Fatwa yang bakal di-mintakan PKB memang sedikit berbeda dengan fatwa sebelumnya. Bila permohonan fatwa sebelumnya meminta interpretasi sebuah pasal dalam konstitusi, fatwa kali ini berhubungan dengan tindakan atau kebijakan KPU yang dianggap bertentangan dengan konstitusi. Sedikit perbedaan ini, menurut hemat saya, dapat 'melonggarkan' ruang MK untuk mengeluarkan fatwa. Tetapi tetap saja ada persoalan konstitusional yang harus dipertimbangkan.

Bersifat Limitatif

Dalam putusan pertama MK akhir tahun lalu terhadap permohonan pengujian UU Nomor 14 Tahun 1984 tentang Mahkamah Agung (MA), MK menyatakan bahwa kewenangan MK yang diberikan konstitusi bersifat limitatif. Tidak bisa ditambah-tambah, apalagi dikurangi. Kewenangan tersebut adalah mengadili pada tingkat pertama dan terakhir yang putusannya bersifat final untuk (1) menguji undang-undang terhadap undang-undang dasar, (2) memutus sengketa kewenangan lembaga negara yang kewenangannya diberikan oleh undang-undang dasar, (3) memutus pembubaran partai politik, dan (4) memutus perselisihan tentang hasil pemilu.

Selain itu, MK juga diberikan sebuah kewajiban untuk memberikan putusan atas pendapat DPR mengenai dugaan pelanggaran oleh presiden dan/atau wakil presiden menurut undang-undang dasar. Karenanya ketentuan Pasal 50 UU MK (UU Nomor 24 Tahun 2004) yang menyatakan undang-undang yang dapat diuji hanya yang ditetapkan setelah Perubahan Pertama UUD 1945 (19 Oktober 1999) dinilai melanggar konstitusi karena telah mengurangi kekuasaan MK untuk melakukan judicial review.

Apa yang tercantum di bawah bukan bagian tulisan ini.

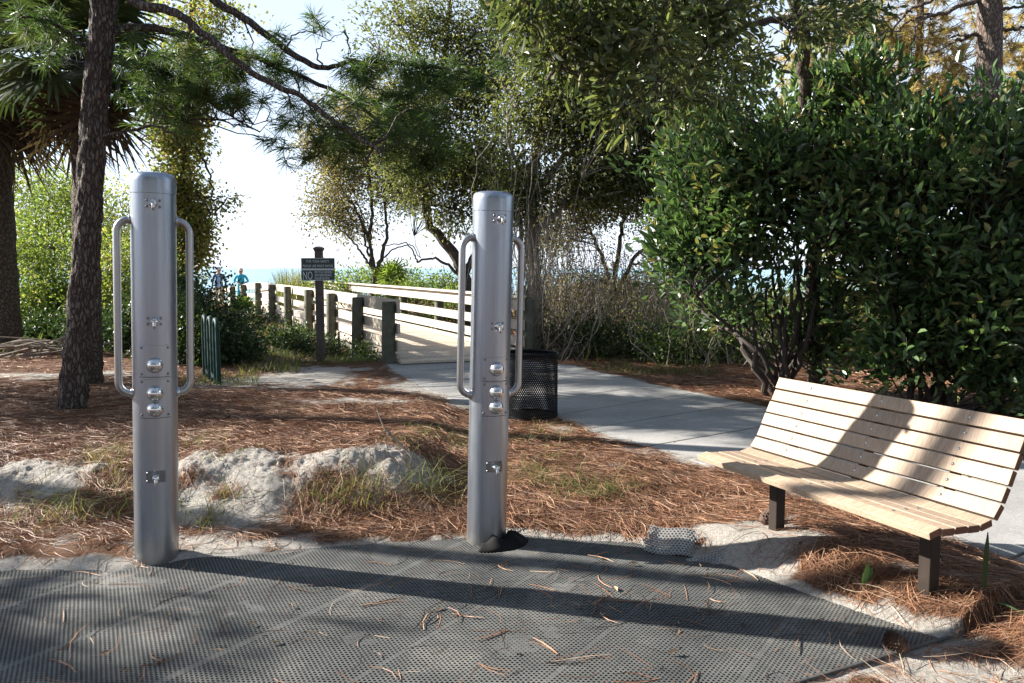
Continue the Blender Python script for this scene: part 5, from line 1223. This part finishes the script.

Fatwa, seandainya diberikan, akan menjadi preseden pelabaran kewenangan MK yang tidak diberikan konstitusi. Dihubungkan dengan putusan MK terdahulu, jelas langkah pemberian fatwa itu menjadi cermin inkonsistensi sikap MK yang menyatakan kewenangan mereka sudah bersifat limitatif. Tetapi di sisi lain ada bolong-bolong hukum (legal vacuum) yang membuat warga negara tidak dapat memperjuangkan keadilan. Apalagi dalam hal kasus kesehatan capres, keadilan yang diperjuangkan itu harus mendapatkan jawaban secepatnya. Dari titik ini MK seperti didesak untuk memberikan jawaban akan permohonan keadilan tersebut.

Dari titik ini, melihat kompleksitas persoalan ketatanegaraan di era reformasi ini, menimbang potensi pelanggaran hak-hak konstitutional warga negara, memang terasa urgen untuk melengkapi kewenangan MK dengan sebuah mekanisme pengaduan konstitusional (constitutional complaint) seperti dipraktekkan negara-negara lain. Dengan kewenangan ini setiap perkara yang berhubungan dengan dugaan pelanggaran konstitusi dapat diajukan ke MK, termasuk dalam hal ini soal syarat kesehatan capres yang dinilai PKB mengarah pada diskriminasi terhadap orang-orang dengan disabilitas (disable people).